"""
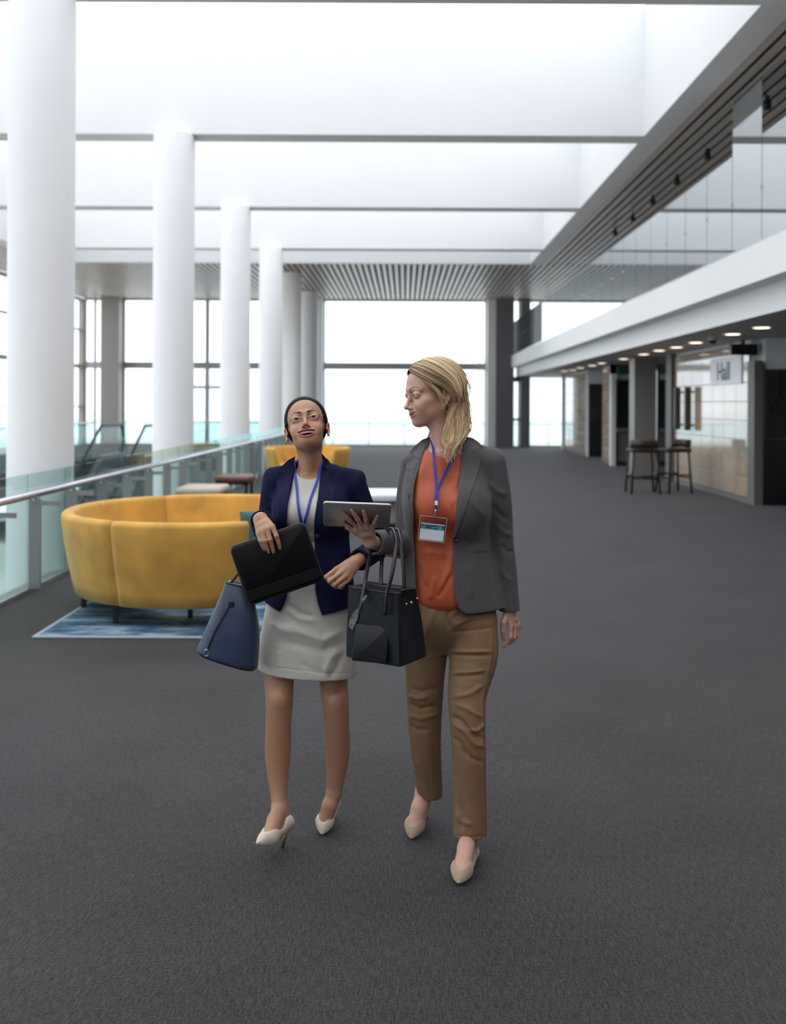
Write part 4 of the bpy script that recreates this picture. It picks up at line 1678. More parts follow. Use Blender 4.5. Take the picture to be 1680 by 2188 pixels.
# clothing of the blonde woman
GREYW = mat('grey_wool_suiting', srgb(82, 79, 81), .85, spec=.3, var=.10, vscale=160, bump=.12, bscale=900, sheen=.12, stretch=(3, 3, .6))
ORANGE = mat('burnt_orange_satin', srgb(174, 79, 42), .55, var=.05, vscale=14, sheen=.05, bump=.04, bscale=600)
TAN = mat('tan_cotton_twill', srgb(128, 99, 71), .8, var=.06, vscale=30, bump=.08, bscale=700)
yaw2 = rad(18)
bl = [(.875, .150, 3.415, .126, .118), (.90, .152, 3.415, .134, .128), (.95, .154, 3.415, .136, .127), (1.11, .152, 3.415, .132, .108), (1.25, .152, 3.415, .140, .128), (1.34, .152, 3.42, .138, .105), (1.405, .150, 3.42, .115, .078), (1.442, .148, 3.425, .080, .060)]
Fb = Field([axis(-.03, .34, .0026), axis(3.22, 3.58, .0028), axis(.86, 1.46, .0026)])
Fb.put(levels(bl, yaw2), 0)
Fb.put(el((.10, 3.335, 1.235), (.055, .055, .06)), .05)
Fb.put(el((.205, 3.305, 1.235), (.055, .055, .06)), .05)
for k in range(2):
    pass
# round neckline
ncut = rc(nb2 + [-.006, -.03, .022], nb2 + [0, 0, .10], .064, .072)
Fb.put(ncut, .006, 's')
blouse, bvb = garment('blouse', Fb, ORANGE, pw2, [
    ([(905, 985), (893, 1040), (889, 1095)], 9, .006), ([(948, 1085), (955, 1150), (950, 1220)], 10, -.0035), ([(915, 1165), (912, 1215), (903, 1262)], 9, .003),
    ([(968, 1175), (962, 1215), (940, 1265)], 7, .004), ([(966, 1225), (950, 1255), (935, 1280)], 5, -.004), ([(893, 1205), (900, 1235), (915, 1262)], 7, -.003),
    ([(985, 1005), (975, 1035), (960, 1052)], 7, .004), ([(930, 1230), (925, 1262), (918, 1282)], 5, .004), ([(900, 1185), (925, 1180), (960, 1190)], 8, .002)])

# blazer
bz = [(.865, .180, 3.425, .192, .150), (.90, .178, 3.425, .188, .147), (1.0, .170, 3.425, .176, .138), (1.11, .162, 3.425, .160, .126), (1.25, .160, 3.42, .166, .146), (1.345, .162, 3.425, .162, .122), (1.41, .160, 3.43, .130, .092), (1.452, .152, 3.432, .088, .072)]
Fz = Field([axis(-.17, .47, .0034), axis(3.08, 3.62, .0034), axis(.83, 1.50, .0034)])
Fz.put(levels(bz, yaw2), 0)
Fz.put(el((.095, 3.335, 1.235), (.07, .058, .08)), .07)
Fz.put(el((.215, 3.312, 1.235), (.07, .058, .08)), .07)
Fz.put(rc((.20, 3.425, 1.425), (.315, 3.405, 1.400), .050, .045), .03)
Fz.put(rc((.11, 3.44, 1.418), (.048, 3.460, 1.385), .050, .045), .03)
Fz.put(rc((.205, 3.43, 1.448), (.175, 3.48, 1.462), .028, .022), .02)
Fz.put(rc((.100, 3.44, 1.444), (.140, 3.485, 1.462), .026, .022), .02)
sL = [np.array([.322, 3.405, 1.388]), np.array([.345, 3.41, 1.25]), P(1072, 1150, 3.435), P(1081, 1225, 3.435), P(1089.5, 1312, 3.432)]
Fz.put(limb(sL, [.050, .047, .044, .0415, .0385]), .016)
sR = [np.array([.034, 3.462, 1.375]), np.array([.016, 3.462, 1.24]), P(869, 1158, 3.44), P(833, 1158, 3.31), P(790, 1160, 3.19)]
Fz.put(limb(sR, [.050, .047, .047, .045, .0415]), .014)
# open cuffs
cL = P(1089.5, 1304, 3.432)
Fz.put((lambda X, Y, Z: -(Z - cL[2] - .05 * (X - cL[0])) + 0 * X, cL - .06, cL + [.06, .06, .012]), 0, 'i', pad=0)
Fz.put(rc(P(1089.0, 1296, 3.432), P(1089.5, 1330, 3.43), .028, .030), .002, 's')
dR = P(799, 1159.5, 3.217) - P(833, 1158, 3.31)
dR /= np.linalg.norm(dR)
cR = P(796, 1159.5, 3.212)
Fz.put((lambda X, Y, Z: (X - cR[0]) * dR[0] + (Y - cR[1]) * dR[1] + (Z - cR[2]) * dR[2], cR - .075, cR + .075), 0, 'i', pad=0)
Fz.put(rc(cR - dR * .035, cR + dR * .03, .034, .0375), .002, 's')
# front opening and neck
eL = [(1.46, P(912, 950, 3.3)[0]), (1.40, P(902, 985, 3.3)[0]), (1.32, P(886, 1040, 3.29)[0]), (1.25, P(882.5, 1070, 3.28)[0]), (1.10, P(886, 1164, 3.29)[0]), (.90, P(891, 1275, 3.29)[0]), (.84, P(892, 1310, 3.29)[0])]
eR = [(1.46, P(990, 950, 3.3)[0]), (1.40, P(988, 985, 3.3)[0]), (1.32, P(981, 1040, 3.28)[0]), (1.25, P(976, 1070, 3.27)[0]), (1.12, P(968.5, 1148, 3.28)[0]), (1.05, P(969, 1190, 3.28)[0]), (.95, P(971, 1240, 3.28)[0]), (.905, P(976, 1266, 3.28)[0]), (.878, P(985, 1285, 3.28)[0]), (.866, P(996, 1295, 3.28)[0]), (.855, P(1020, 1302, 3.28)[0])]
zl, xl = np.array(sorted(eL)).T
zr, xr = np.array(sorted(eR)).T


def opening(X, Y, Z):
    return np.maximum(np.maximum(np.interp(Z, zl, xl) - X, X - np.interp(Z, zr, xr)), Y - 3.40)


Fz.put((opening, np.array([-.05, 3.12, .83]), np.array([.32, 3.42, 1.50])), .004, 's')
Fz.put(rc(nb2 + [-.004, -.012, -.015], nb2 + [-.012, -.03, .11], .060, .072), .006, 's')
blazer2, bvz = garment('blazer', Fz, GREYW, pw2, [
    ([(1045, 1030), (1062, 1050), (1085, 1058)], 6, .005), ([(1050, 1075), (1068, 1100), (1090, 1112)], 6, -.005), ([(1060, 1120), (1080, 1140), (1095, 1142)], 6, .005),
    ([(1070, 1165), (1085, 1178), (1098, 1180)], 5, -.004), ([(1065, 1205), (1080, 1232), (1098, 1244)], 6, .004), ([(1045, 1110), (1050, 1160), (1058, 1230), (1064, 1295)], 4, -.006),
    ([(1000, 1060), (1018, 1085), (1042, 1110)], 7, .004), ([(985, 1150), (1005, 1165), (1030, 1160)], 8, -.004), ([(860, 1020), (852, 1060), (848, 1110)], 5, -.004),
    ([(1045, 985), (1050, 1020), (1046, 1060)], 3, -.004), ([(868, 985), (864, 1020), (868, 1060)], 3, -.004),
    ([(1000, 1200), (1010, 1240), (1005, 1280)], 9, .003), ([(1030, 1190), (1038, 1240), (1040, 1290)], 8, -.003), ([(830, 1142), (838, 1160), (835, 1178)], 4, .003), ([(812, 1140), (818, 1160), (815, 1180)], 4, -.002)])
LAP2 = mat('grey_wool_lapel', srgb(84, 81, 83), .85, spec=.3, var=.10, vscale=160, bump=.12, bscale=900, sheen=.12, stretch=(3, 3, .6))
drape('lapel', [(1000, 972), (1013.7, 966), (1029.3, 980), (1024, 1000), (1012, 1035), (997, 1080), (983, 1122), (970.5, 1148), (971, 1128), (975.5, 1080), (980.5, 1030), (987, 990)], bvz, LAP2, blazer2, .004, .004)
drape('collar', [(994, 932), (1010, 936), (1022, 944), (1033, 954.5), (1014, 965.5), (1000, 972), (988.5, 986), (991, 960)], bvz, LAP2, blazer2, .005, .004)
drape('lapel', [(885.5, 973), (896, 985), (899.5, 996), (889, 1022), (883, 1042), (884, 1080), (886.5, 1162), (882, 1135), (876.5, 1100), (871, 1055), (868, 1010), (869.5, 984)], bvz, LAP2, blazer2, .0045, .004, 4.0, 6)
drape('collar', [(921, 933), (917, 945), (909, 965), (900.5, 988), (893, 981), (885.5, 973), (876, 966), (886, 953), (903, 939)], bvz, LAP2, blazer2, .005, .004)
drape('pocket_welt', [(1012, 1175.5), (1030, 1173.5), (1048, 1173), (1048, 1178), (1030, 1179), (1012, 1179.5)], bvz, LAP2, blazer2, .0035, .004, 2.5)
h = ray(bvz, 974.5, 1151.5)
hp = P(974.5, 1151.5, h[0][1] - .004) if h is not None else P(974.5, 1151.5, 3.27)
m = MB()
a = np.linspace(0, 2 * PI, 20, endpoint=False)
m.loft([[hp + np.array([r * math.cos(t), y, r * math.sin(t)]) for t in a] for r, y in ((.0095, .004), (.0105, .001), (.0100, -.003), (.0080, -.004), (.0070, -.003), (.004, -.0025))])
m.build('button', mat('black_horn_button', (.012, .012, .013), .3), blazer2, True)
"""
Transcribe exactly, with no pictures, the lines running from the first line of the material through the line holding "1190)], 8, .002)])".

Write part 4 of the bpy script that recreates this picture. It picks up at line 1678. More parts follow. Use Blender 4.5. Take the picture to be 1680 by 2188 pixels.
# clothing of the blonde woman
GREYW = mat('grey_wool_suiting', srgb(82, 79, 81), .85, spec=.3, var=.10, vscale=160, bump=.12, bscale=900, sheen=.12, stretch=(3, 3, .6))
ORANGE = mat('burnt_orange_satin', srgb(174, 79, 42), .55, var=.05, vscale=14, sheen=.05, bump=.04, bscale=600)
TAN = mat('tan_cotton_twill', srgb(128, 99, 71), .8, var=.06, vscale=30, bump=.08, bscale=700)
yaw2 = rad(18)
bl = [(.875, .150, 3.415, .126, .118), (.90, .152, 3.415, .134, .128), (.95, .154, 3.415, .136, .127), (1.11, .152, 3.415, .132, .108), (1.25, .152, 3.415, .140, .128), (1.34, .152, 3.42, .138, .105), (1.405, .150, 3.42, .115, .078), (1.442, .148, 3.425, .080, .060)]
Fb = Field([axis(-.03, .34, .0026), axis(3.22, 3.58, .0028), axis(.86, 1.46, .0026)])
Fb.put(levels(bl, yaw2), 0)
Fb.put(el((.10, 3.335, 1.235), (.055, .055, .06)), .05)
Fb.put(el((.205, 3.305, 1.235), (.055, .055, .06)), .05)
for k in range(2):
    pass
# round neckline
ncut = rc(nb2 + [-.006, -.03, .022], nb2 + [0, 0, .10], .064, .072)
Fb.put(ncut, .006, 's')
blouse, bvb = garment('blouse', Fb, ORANGE, pw2, [
    ([(905, 985), (893, 1040), (889, 1095)], 9, .006), ([(948, 1085), (955, 1150), (950, 1220)], 10, -.0035), ([(915, 1165), (912, 1215), (903, 1262)], 9, .003),
    ([(968, 1175), (962, 1215), (940, 1265)], 7, .004), ([(966, 1225), (950, 1255), (935, 1280)], 5, -.004), ([(893, 1205), (900, 1235), (915, 1262)], 7, -.003),
    ([(985, 1005), (975, 1035), (960, 1052)], 7, .004), ([(930, 1230), (925, 1262), (918, 1282)], 5, .004), ([(900, 1185), (925, 1180), (960, 1190)], 8, .002)])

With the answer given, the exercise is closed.